The Mayor and Combined Authority opened a consultation on their proposed budget on 3 December, and closed it on 4 January. I’ve responded as follows:
“I am writing in response to the consultation on the budget plans of the Cambridgeshire & Peterborough Combined Authority. It is disappointing, to say the least, that the consultation has been so cursory. From the Combined Authority website, it would appear that the consultation was launched on 3 December, over the Christmas period, leaving only 22 working days to respond — and in reality, with Christmas shut-downs, probably less. Under the Combined Authority’s Budget Framework Procedure Rules (contained in the Combined Authority’s constitution at Chapter 7, Section 4.3) this is the very minimum period permitted.
That the Combined Authority should choose to adopt such a minimal consultation period is bad enough, but there was no perceptible effort to publicise it — something that could have easily been achieved by contacting each member body and asking for the information to be cascaded to local councillors, and for them in turn to cascade to their local communities. None of this appears to have happened.
It is also noteworthy that this minimal consultation is taking place in the midst of considerable turbulence at the Combined Authority. Questions have been asked about the escalating revenue costs of running the Combined Authority, now over £5M per annum and rising, compared to the Mayor’s promised figure of £850K. The authority’s fourth Chief Financial Officer in 18 months was unexpectedly sacked shortly before the consultation was opened, for challenging the affordability of some of the Combined Authority’s many promised schemes. The Combined Authority’s finances are very much under the spotlight.
And yet the proposals published for consultation are the same as those presented to the Combined Authority Scrutiny Committee and the Combined Authority Board before the unexpected departure of the Chief Financial Officer. This is very surprising, given that disagreement with the Chief Financial Officer’s judgement of those proposals was a key reason for his dismissal. What confidence can Cambridgeshire and Peterborough residents have that the documents presented for consultation can be relied on, given the lack of confidence expressed by the joint interim Chief Executives and the Mayor in the officer who led on these reports? How confident can we be that the figures in this budget will stand up to the scrutiny of the external auditors who have been called in to examine the Combined Authority’s financial position? Will there be a further consultation once the external auditors have concluded their work?

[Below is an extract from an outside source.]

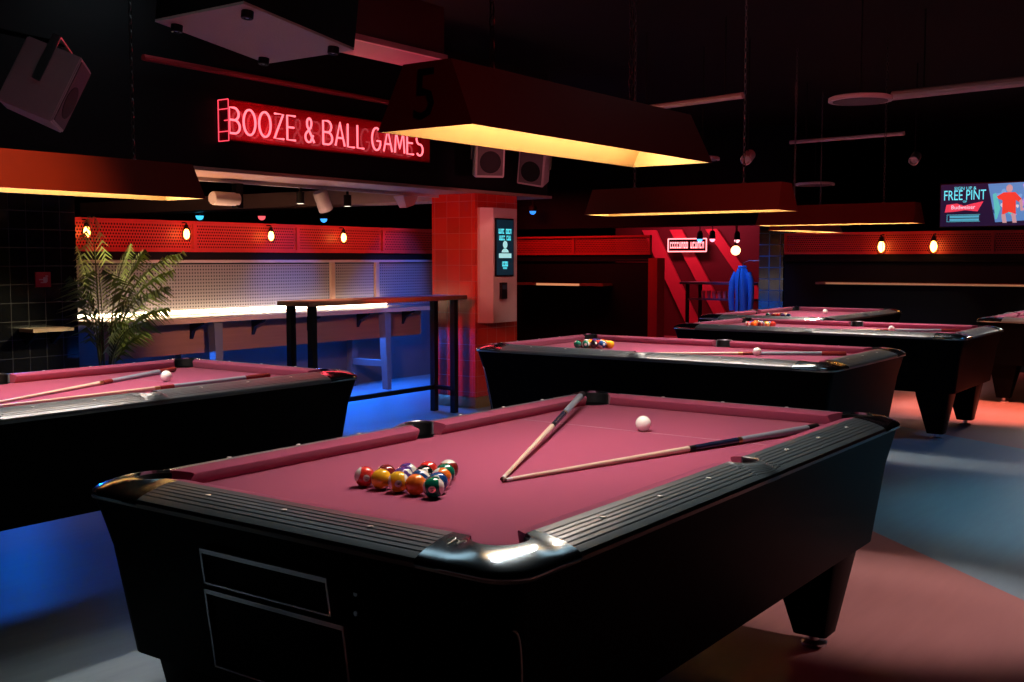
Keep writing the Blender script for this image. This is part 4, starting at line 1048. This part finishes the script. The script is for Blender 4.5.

Residents of Cambridgeshire and Peterborough deserve clarity about the future ongoing running costs of the Combined Authority, which are currently considerably higher than those promised by the Mayor. We also deserve clarity about the funding streams for the many major projects that have been promised by the Mayor, and about the value for money of the Combined Authority’s enormous expenditure on consultants advising on projects for which the availability of sufficient funding is not clear.”